→ **Aim**
Give a count of the lines below that have the string "boxobj" in them, with no other words.

→ **Material**
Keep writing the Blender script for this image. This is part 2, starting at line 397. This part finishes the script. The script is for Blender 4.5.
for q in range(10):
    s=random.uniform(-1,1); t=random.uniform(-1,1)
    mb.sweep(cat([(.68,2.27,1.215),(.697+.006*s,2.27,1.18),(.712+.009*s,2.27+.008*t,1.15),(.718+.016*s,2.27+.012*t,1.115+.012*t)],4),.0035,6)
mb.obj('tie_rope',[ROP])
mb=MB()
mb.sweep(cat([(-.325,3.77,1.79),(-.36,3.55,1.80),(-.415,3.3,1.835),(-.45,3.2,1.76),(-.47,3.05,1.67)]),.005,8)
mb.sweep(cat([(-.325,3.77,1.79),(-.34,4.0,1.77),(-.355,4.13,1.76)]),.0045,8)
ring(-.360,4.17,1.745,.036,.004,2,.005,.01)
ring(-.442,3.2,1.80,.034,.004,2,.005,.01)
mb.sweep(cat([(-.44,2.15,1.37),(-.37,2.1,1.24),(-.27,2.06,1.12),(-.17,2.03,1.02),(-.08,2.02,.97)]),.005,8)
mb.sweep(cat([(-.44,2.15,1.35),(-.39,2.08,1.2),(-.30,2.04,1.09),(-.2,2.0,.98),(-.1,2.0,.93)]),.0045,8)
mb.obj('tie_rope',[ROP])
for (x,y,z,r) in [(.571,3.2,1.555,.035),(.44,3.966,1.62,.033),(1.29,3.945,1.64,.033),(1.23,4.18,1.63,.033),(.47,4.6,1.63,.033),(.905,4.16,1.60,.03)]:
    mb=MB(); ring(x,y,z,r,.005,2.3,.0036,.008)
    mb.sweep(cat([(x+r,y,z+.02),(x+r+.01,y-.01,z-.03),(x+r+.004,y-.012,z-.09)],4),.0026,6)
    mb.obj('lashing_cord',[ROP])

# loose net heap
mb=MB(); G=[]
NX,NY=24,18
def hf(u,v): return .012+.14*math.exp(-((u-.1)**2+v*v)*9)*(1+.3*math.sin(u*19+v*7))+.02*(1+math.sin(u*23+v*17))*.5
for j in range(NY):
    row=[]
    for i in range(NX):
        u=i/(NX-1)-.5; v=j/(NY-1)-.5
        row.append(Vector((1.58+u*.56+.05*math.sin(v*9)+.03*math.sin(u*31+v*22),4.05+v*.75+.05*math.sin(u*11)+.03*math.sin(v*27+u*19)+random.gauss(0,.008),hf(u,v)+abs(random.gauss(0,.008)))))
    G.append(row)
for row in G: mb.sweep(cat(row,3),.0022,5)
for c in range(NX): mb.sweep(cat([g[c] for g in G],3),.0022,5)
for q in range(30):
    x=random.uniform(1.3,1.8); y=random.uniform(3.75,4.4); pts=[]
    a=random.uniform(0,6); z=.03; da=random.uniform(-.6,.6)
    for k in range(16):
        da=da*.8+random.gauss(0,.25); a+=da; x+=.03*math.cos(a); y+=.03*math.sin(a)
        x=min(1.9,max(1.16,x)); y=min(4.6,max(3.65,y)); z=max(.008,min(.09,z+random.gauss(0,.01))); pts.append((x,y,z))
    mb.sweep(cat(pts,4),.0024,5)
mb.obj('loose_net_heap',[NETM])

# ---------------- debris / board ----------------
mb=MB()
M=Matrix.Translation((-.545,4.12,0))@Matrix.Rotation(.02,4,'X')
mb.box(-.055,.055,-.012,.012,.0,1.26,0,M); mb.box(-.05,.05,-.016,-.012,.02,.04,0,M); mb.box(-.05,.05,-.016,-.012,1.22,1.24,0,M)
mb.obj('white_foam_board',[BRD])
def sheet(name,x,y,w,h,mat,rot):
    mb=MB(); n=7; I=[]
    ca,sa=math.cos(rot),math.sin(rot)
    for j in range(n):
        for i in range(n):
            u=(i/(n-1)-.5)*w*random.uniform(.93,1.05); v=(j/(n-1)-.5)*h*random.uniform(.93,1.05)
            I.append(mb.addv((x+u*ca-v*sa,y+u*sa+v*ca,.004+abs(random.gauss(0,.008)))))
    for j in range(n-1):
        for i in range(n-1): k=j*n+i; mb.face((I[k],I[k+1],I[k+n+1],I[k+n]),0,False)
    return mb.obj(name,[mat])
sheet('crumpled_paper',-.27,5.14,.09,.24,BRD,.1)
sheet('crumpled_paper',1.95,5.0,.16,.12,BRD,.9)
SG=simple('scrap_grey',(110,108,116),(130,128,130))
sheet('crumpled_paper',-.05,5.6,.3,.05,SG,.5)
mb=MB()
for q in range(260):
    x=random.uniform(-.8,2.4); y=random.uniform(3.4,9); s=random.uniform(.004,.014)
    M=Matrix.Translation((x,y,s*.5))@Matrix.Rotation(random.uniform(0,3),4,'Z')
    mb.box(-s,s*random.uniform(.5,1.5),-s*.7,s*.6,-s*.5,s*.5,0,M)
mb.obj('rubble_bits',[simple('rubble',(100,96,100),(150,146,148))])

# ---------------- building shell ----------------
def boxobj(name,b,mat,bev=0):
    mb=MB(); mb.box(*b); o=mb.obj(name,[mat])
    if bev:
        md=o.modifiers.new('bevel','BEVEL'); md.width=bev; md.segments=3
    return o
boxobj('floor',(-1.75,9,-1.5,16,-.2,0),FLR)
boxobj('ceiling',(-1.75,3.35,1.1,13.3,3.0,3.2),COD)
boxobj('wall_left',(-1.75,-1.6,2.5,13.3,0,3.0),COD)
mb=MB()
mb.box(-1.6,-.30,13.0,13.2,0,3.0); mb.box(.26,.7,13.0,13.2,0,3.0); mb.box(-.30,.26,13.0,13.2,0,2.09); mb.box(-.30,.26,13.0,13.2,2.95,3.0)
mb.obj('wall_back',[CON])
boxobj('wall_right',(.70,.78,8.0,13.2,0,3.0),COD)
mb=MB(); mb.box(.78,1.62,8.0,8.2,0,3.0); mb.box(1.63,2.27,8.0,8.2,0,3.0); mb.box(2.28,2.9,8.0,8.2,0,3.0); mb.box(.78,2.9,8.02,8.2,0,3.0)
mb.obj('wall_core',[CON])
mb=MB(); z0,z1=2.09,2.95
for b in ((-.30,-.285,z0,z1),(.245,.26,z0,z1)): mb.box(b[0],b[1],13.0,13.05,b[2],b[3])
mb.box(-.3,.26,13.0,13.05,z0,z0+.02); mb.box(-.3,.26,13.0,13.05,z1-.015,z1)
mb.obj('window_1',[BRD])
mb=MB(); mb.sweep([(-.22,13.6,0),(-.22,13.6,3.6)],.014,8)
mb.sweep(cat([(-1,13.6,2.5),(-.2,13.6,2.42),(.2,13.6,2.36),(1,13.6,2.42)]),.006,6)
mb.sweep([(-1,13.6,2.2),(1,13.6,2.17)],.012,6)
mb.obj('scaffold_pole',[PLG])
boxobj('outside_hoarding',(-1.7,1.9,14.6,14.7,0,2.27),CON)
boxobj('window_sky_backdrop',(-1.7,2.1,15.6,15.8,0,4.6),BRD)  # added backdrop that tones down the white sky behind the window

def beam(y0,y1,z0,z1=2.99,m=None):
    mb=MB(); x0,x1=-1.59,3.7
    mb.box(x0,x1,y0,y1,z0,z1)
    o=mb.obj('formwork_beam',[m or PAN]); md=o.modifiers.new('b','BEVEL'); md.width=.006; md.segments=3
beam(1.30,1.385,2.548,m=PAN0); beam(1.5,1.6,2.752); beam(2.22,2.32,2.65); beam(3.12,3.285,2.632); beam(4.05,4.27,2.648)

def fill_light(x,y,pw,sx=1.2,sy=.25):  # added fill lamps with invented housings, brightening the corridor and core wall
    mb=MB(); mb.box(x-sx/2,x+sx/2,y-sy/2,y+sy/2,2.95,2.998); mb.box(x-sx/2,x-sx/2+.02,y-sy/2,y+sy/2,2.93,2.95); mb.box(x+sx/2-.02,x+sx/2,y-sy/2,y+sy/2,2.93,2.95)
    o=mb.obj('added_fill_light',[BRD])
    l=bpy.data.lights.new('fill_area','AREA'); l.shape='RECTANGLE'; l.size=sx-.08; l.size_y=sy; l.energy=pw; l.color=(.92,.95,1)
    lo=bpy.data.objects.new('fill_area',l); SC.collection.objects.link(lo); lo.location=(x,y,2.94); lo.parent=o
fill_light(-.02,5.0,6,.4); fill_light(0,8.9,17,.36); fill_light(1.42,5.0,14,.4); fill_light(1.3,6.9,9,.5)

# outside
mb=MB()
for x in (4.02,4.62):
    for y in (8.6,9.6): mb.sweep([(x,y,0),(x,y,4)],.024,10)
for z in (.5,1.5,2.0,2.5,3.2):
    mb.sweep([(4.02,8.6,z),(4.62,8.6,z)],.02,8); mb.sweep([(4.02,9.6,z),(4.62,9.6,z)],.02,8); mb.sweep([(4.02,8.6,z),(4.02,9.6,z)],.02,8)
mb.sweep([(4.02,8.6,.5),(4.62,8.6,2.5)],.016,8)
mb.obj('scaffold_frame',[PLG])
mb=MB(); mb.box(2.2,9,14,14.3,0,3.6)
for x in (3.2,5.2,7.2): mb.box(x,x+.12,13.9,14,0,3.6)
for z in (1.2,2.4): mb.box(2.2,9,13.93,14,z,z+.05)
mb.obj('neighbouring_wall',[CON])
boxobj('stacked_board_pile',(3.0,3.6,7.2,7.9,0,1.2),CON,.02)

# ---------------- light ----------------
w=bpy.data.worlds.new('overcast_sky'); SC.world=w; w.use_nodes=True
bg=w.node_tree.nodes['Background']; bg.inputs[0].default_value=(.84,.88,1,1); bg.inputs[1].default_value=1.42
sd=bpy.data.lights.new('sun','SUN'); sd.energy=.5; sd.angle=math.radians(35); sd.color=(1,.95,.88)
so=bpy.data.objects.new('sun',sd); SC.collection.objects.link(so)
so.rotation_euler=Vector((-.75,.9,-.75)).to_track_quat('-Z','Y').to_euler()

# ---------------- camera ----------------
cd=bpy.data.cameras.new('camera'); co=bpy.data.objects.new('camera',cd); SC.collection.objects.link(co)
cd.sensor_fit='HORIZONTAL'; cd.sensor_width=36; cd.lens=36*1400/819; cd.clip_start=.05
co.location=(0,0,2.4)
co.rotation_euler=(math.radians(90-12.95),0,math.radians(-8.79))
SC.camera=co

→ **Solution**
8